[start of PROVIDED MATERIAL]
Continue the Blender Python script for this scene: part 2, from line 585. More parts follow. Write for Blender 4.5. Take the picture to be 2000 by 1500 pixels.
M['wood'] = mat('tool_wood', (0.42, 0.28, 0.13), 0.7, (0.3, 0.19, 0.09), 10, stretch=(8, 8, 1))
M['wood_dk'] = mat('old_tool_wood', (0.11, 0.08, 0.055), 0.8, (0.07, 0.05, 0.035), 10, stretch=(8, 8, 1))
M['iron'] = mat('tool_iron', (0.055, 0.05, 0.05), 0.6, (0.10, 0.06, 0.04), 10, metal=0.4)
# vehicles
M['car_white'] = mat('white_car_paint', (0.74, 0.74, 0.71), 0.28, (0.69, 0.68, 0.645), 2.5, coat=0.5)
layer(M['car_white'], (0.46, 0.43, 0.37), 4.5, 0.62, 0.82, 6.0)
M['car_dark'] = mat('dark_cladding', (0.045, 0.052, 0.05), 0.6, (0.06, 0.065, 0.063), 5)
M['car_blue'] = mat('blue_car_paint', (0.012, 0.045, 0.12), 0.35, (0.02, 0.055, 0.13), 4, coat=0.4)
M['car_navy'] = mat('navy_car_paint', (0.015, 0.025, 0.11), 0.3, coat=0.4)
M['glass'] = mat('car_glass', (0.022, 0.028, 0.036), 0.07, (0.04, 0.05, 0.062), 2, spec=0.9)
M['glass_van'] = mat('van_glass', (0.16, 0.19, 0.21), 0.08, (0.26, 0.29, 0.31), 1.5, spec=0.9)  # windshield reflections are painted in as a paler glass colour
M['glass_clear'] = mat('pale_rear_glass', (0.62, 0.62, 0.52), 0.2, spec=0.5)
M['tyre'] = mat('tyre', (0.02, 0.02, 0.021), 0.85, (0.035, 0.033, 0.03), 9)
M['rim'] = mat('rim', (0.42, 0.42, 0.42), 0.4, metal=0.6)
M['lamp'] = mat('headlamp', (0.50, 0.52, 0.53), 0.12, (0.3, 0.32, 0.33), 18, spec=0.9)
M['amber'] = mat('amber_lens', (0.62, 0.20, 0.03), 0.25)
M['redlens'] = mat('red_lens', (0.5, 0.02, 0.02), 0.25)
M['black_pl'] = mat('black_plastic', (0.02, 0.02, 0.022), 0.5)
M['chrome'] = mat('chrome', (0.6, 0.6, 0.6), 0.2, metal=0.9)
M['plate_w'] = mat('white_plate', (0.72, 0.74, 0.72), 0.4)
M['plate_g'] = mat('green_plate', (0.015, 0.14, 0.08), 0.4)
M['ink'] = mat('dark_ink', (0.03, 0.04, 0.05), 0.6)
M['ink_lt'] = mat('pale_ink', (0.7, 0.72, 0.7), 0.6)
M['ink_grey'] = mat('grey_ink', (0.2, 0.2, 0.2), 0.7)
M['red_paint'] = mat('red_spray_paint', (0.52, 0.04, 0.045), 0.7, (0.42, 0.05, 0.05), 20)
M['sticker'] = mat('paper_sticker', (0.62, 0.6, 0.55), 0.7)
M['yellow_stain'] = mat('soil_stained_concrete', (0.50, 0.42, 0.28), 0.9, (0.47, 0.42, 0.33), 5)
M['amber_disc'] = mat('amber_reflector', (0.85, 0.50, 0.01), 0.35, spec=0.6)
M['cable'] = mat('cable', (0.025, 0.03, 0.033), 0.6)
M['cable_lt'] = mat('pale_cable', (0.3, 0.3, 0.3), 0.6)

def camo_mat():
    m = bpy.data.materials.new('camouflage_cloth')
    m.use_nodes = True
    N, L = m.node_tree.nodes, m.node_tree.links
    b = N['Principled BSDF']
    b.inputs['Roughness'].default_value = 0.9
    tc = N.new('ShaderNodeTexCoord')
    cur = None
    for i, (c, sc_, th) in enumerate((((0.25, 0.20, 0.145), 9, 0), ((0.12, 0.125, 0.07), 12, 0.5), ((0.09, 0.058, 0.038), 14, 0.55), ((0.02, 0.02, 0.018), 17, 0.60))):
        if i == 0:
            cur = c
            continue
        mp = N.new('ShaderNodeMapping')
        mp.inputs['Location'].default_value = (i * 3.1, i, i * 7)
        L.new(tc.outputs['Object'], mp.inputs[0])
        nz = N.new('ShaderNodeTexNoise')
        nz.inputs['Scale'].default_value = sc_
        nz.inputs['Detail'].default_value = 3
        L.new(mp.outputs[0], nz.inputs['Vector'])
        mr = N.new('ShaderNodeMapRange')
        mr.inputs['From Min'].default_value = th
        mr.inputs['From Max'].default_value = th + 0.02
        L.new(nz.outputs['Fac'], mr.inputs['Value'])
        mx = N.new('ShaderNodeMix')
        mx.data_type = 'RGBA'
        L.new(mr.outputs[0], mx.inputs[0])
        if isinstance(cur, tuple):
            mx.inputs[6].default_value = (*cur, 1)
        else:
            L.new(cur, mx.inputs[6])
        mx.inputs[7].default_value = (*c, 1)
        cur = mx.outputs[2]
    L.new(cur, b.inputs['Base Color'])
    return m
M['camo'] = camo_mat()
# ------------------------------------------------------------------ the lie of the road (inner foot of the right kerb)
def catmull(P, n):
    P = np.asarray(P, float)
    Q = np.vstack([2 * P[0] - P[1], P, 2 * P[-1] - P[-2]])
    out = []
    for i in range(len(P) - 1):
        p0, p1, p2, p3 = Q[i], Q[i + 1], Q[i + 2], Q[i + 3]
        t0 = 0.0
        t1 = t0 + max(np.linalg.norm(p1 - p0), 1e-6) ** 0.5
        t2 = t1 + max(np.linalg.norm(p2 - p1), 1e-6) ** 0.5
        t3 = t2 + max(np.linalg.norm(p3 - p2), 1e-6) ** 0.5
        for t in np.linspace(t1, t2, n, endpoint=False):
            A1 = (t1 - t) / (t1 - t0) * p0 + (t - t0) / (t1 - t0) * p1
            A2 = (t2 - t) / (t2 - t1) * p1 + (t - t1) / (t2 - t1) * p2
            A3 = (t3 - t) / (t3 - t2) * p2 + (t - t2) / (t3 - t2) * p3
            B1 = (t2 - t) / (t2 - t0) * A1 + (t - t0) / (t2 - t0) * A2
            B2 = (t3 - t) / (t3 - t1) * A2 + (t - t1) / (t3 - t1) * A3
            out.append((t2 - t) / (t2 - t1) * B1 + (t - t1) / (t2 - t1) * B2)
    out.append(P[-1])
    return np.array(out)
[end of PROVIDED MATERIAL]
§ TASK INSTRUCTIONS: Emit the full listing verbatim.

§ RESPONSE:
Continue the Blender Python script for this scene: part 2, from line 585. More parts follow. Write for Blender 4.5. Take the picture to be 2000 by 1500 pixels.
M['wood'] = mat('tool_wood', (0.42, 0.28, 0.13), 0.7, (0.3, 0.19, 0.09), 10, stretch=(8, 8, 1))
M['wood_dk'] = mat('old_tool_wood', (0.11, 0.08, 0.055), 0.8, (0.07, 0.05, 0.035), 10, stretch=(8, 8, 1))
M['iron'] = mat('tool_iron', (0.055, 0.05, 0.05), 0.6, (0.10, 0.06, 0.04), 10, metal=0.4)
# vehicles
M['car_white'] = mat('white_car_paint', (0.74, 0.74, 0.71), 0.28, (0.69, 0.68, 0.645), 2.5, coat=0.5)
layer(M['car_white'], (0.46, 0.43, 0.37), 4.5, 0.62, 0.82, 6.0)
M['car_dark'] = mat('dark_cladding', (0.045, 0.052, 0.05), 0.6, (0.06, 0.065, 0.063), 5)
M['car_blue'] = mat('blue_car_paint', (0.012, 0.045, 0.12), 0.35, (0.02, 0.055, 0.13), 4, coat=0.4)
M['car_navy'] = mat('navy_car_paint', (0.015, 0.025, 0.11), 0.3, coat=0.4)
M['glass'] = mat('car_glass', (0.022, 0.028, 0.036), 0.07, (0.04, 0.05, 0.062), 2, spec=0.9)
M['glass_van'] = mat('van_glass', (0.16, 0.19, 0.21), 0.08, (0.26, 0.29, 0.31), 1.5, spec=0.9)  # windshield reflections are painted in as a paler glass colour
M['glass_clear'] = mat('pale_rear_glass', (0.62, 0.62, 0.52), 0.2, spec=0.5)
M['tyre'] = mat('tyre', (0.02, 0.02, 0.021), 0.85, (0.035, 0.033, 0.03), 9)
M['rim'] = mat('rim', (0.42, 0.42, 0.42), 0.4, metal=0.6)
M['lamp'] = mat('headlamp', (0.50, 0.52, 0.53), 0.12, (0.3, 0.32, 0.33), 18, spec=0.9)
M['amber'] = mat('amber_lens', (0.62, 0.20, 0.03), 0.25)
M['redlens'] = mat('red_lens', (0.5, 0.02, 0.02), 0.25)
M['black_pl'] = mat('black_plastic', (0.02, 0.02, 0.022), 0.5)
M['chrome'] = mat('chrome', (0.6, 0.6, 0.6), 0.2, metal=0.9)
M['plate_w'] = mat('white_plate', (0.72, 0.74, 0.72), 0.4)
M['plate_g'] = mat('green_plate', (0.015, 0.14, 0.08), 0.4)
M['ink'] = mat('dark_ink', (0.03, 0.04, 0.05), 0.6)
M['ink_lt'] = mat('pale_ink', (0.7, 0.72, 0.7), 0.6)
M['ink_grey'] = mat('grey_ink', (0.2, 0.2, 0.2), 0.7)
M['red_paint'] = mat('red_spray_paint', (0.52, 0.04, 0.045), 0.7, (0.42, 0.05, 0.05), 20)
M['sticker'] = mat('paper_sticker', (0.62, 0.6, 0.55), 0.7)
M['yellow_stain'] = mat('soil_stained_concrete', (0.50, 0.42, 0.28), 0.9, (0.47, 0.42, 0.33), 5)
M['amber_disc'] = mat('amber_reflector', (0.85, 0.50, 0.01), 0.35, spec=0.6)
M['cable'] = mat('cable', (0.025, 0.03, 0.033), 0.6)
M['cable_lt'] = mat('pale_cable', (0.3, 0.3, 0.3), 0.6)

def camo_mat():
    m = bpy.data.materials.new('camouflage_cloth')
    m.use_nodes = True
    N, L = m.node_tree.nodes, m.node_tree.links
    b = N['Principled BSDF']
    b.inputs['Roughness'].default_value = 0.9
    tc = N.new('ShaderNodeTexCoord')
    cur = None
    for i, (c, sc_, th) in enumerate((((0.25, 0.20, 0.145), 9, 0), ((0.12, 0.125, 0.07), 12, 0.5), ((0.09, 0.058, 0.038), 14, 0.55), ((0.02, 0.02, 0.018), 17, 0.60))):
        if i == 0:
            cur = c
            continue
        mp = N.new('ShaderNodeMapping')
        mp.inputs['Location'].default_value = (i * 3.1, i, i * 7)
        L.new(tc.outputs['Object'], mp.inputs[0])
        nz = N.new('ShaderNodeTexNoise')
        nz.inputs['Scale'].default_value = sc_
        nz.inputs['Detail'].default_value = 3
        L.new(mp.outputs[0], nz.inputs['Vector'])
        mr = N.new('ShaderNodeMapRange')
        mr.inputs['From Min'].default_value = th
        mr.inputs['From Max'].default_value = th + 0.02
        L.new(nz.outputs['Fac'], mr.inputs['Value'])
        mx = N.new('ShaderNodeMix')
        mx.data_type = 'RGBA'
        L.new(mr.outputs[0], mx.inputs[0])
        if isinstance(cur, tuple):
            mx.inputs[6].default_value = (*cur, 1)
        else:
            L.new(cur, mx.inputs[6])
        mx.inputs[7].default_value = (*c, 1)
        cur = mx.outputs[2]
    L.new(cur, b.inputs['Base Color'])
    return m
M['camo'] = camo_mat()
# ------------------------------------------------------------------ the lie of the road (inner foot of the right kerb)
def catmull(P, n):
    P = np.asarray(P, float)
    Q = np.vstack([2 * P[0] - P[1], P, 2 * P[-1] - P[-2]])
    out = []
    for i in range(len(P) - 1):
        p0, p1, p2, p3 = Q[i], Q[i + 1], Q[i + 2], Q[i + 3]
        t0 = 0.0
        t1 = t0 + max(np.linalg.norm(p1 - p0), 1e-6) ** 0.5
        t2 = t1 + max(np.linalg.norm(p2 - p1), 1e-6) ** 0.5
        t3 = t2 + max(np.linalg.norm(p3 - p2), 1e-6) ** 0.5
        for t in np.linspace(t1, t2, n, endpoint=False):
            A1 = (t1 - t) / (t1 - t0) * p0 + (t - t0) / (t1 - t0) * p1
            A2 = (t2 - t) / (t2 - t1) * p1 + (t - t1) / (t2 - t1) * p2
            A3 = (t3 - t) / (t3 - t2) * p2 + (t - t2) / (t3 - t2) * p3
            B1 = (t2 - t) / (t2 - t0) * A1 + (t - t0) / (t2 - t0) * A2
            B2 = (t3 - t) / (t3 - t1) * A2 + (t - t1) / (t3 - t1) * A3
            out.append((t2 - t) / (t2 - t1) * B1 + (t - t1) / (t2 - t1) * B2)
    out.append(P[-1])
    return np.array(out)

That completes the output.